After the final iteration, an additional usability study was conducted via interactive paper-prototyping (utilizing the high-fidelity static images from the final iteration) with four participants who were asked to step through the process of authoring an ASL sentence. No new issues were revealed in this final paper-prototyping session.

3.4 Limitations of This Study

A major limitation of the studies used during the design of this system is that high fidelity static images were displayed to users, rather than an interactive system. Thus, all of the step-by-step screens for the interface were presented as static screens, which limited users’ ability to try different ways of arranging the words. While the researcher had several paper prototype images available during these sessions, there were times that participants proposed “playing around with” the sequence of words in a sentence in an exploratory manner, which was too difficult to support through paper prototyping. Another limitation of this work was that the users were asked to consider a single ASL sentence; each round of user testing used the same sentence as an example (“Yesterday, my sister brought the car”). In addition, because we were targeting the design of research software for expert users, we were limited to recruiting users who had some experience in authoring ASL sentences for research studies. This restricted us to researchers from a specific laboratory, and furthermore, there was a disproportionate number of male participants.

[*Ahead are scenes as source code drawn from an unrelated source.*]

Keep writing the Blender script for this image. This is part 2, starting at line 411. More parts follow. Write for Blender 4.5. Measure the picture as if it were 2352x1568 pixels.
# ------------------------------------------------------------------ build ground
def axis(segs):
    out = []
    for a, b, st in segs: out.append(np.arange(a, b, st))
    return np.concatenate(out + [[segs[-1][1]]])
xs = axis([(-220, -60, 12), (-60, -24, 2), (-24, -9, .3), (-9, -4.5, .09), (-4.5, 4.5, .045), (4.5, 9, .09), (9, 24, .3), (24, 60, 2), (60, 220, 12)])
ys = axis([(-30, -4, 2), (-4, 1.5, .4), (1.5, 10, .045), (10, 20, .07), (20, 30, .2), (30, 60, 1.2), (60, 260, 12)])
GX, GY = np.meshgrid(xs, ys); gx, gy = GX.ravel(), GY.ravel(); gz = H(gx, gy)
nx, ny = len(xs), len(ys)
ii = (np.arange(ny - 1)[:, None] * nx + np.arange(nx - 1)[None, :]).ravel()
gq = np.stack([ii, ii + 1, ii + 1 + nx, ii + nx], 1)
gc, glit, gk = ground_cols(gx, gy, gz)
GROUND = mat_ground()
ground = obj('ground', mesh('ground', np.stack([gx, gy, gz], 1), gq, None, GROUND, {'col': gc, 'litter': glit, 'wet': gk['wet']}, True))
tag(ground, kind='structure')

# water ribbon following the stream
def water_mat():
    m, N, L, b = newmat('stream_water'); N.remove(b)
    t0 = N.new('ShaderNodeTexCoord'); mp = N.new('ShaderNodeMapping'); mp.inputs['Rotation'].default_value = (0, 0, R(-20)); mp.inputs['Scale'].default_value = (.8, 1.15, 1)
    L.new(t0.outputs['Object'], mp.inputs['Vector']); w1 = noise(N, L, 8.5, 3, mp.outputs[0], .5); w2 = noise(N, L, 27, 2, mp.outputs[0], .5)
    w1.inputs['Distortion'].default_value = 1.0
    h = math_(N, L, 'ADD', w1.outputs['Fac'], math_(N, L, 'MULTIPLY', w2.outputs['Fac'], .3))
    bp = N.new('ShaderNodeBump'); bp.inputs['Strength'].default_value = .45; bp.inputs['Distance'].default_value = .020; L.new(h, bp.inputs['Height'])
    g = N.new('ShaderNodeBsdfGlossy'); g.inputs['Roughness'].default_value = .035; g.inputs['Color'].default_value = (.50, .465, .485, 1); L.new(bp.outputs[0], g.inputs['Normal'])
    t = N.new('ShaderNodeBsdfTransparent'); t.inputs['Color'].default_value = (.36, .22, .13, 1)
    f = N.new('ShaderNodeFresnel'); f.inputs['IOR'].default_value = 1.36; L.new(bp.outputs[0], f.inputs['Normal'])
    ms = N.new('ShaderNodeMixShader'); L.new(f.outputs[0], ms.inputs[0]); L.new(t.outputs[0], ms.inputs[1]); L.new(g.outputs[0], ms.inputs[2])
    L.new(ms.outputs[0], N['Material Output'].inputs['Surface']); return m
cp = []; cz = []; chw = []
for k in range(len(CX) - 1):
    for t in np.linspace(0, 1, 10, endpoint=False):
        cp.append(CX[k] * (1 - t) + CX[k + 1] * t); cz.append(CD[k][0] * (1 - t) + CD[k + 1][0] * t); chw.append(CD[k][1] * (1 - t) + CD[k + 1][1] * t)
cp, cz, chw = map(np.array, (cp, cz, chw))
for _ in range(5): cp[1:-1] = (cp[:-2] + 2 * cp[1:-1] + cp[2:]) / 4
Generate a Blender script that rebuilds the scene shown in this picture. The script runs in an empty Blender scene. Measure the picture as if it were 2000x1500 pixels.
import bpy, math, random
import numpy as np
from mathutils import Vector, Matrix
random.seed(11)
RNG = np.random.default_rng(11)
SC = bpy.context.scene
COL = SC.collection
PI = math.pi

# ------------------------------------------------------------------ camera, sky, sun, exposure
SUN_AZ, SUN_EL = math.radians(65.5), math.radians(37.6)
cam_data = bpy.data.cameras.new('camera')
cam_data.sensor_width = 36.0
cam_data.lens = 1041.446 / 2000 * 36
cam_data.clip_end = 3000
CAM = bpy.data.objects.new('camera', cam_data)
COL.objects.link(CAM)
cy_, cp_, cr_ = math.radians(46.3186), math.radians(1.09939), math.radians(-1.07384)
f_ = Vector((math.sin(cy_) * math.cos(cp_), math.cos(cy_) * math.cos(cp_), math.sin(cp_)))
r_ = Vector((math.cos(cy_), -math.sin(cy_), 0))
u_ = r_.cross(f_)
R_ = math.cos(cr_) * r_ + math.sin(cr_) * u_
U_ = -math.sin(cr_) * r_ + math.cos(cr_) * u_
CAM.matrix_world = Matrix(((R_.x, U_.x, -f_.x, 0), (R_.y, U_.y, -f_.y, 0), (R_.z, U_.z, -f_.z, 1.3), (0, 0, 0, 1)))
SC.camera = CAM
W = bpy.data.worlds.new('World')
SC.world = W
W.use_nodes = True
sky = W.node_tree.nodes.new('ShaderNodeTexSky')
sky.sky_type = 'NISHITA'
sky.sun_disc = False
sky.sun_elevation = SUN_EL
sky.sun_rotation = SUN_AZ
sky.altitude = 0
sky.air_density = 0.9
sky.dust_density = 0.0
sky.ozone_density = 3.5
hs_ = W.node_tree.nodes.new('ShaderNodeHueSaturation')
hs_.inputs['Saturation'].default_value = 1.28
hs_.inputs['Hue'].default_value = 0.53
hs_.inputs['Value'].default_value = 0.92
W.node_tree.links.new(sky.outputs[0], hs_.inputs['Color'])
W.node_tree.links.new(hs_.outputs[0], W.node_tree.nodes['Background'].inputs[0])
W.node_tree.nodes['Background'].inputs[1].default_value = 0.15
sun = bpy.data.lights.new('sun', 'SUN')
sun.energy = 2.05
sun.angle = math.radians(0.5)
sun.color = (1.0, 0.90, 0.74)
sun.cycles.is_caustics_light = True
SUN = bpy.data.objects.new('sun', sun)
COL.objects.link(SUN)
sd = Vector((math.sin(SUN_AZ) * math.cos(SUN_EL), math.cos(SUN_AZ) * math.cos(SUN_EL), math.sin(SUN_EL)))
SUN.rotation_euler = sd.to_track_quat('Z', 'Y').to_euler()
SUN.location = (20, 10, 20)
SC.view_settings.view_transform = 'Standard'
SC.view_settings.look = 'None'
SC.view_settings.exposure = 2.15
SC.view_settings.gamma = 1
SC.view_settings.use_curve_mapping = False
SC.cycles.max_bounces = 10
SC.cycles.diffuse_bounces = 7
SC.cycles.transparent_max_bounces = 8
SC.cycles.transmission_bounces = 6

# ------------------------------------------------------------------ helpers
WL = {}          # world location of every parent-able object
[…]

4 Conclusion and Future Work

This paper has presented our design and formative evaluation of a user-interface for authoring an animation of an ASL sentence (or multi-sentence messages). Our user studies found that the interface was intuitive for expert users. Three rounds of iterative designs were conducted to understand the factors that influenced the efficiency of composing sentences to create animations. After each round of presentation, the interface design was updated with the feedback given by the participants – and also through validation with subject matter experts and developers, to determine whether the final design was implementable, given our existing software platform.

This work has only presented the design process for prototyping a new user-interface design for this sentence authoring task. The implementation of the GUI is ongoing work at our laboratory. Hence, after the implementation of a working prototype that is compatible with our animation platform, we anticipate that in future work, we will investigate the usability and efficacy of the resulting system. For instance, we anticipate measuring the time needed to create a sentence on a working prototype – and to conduct an A/B testing with the existing EMBR application to examine the efficiency.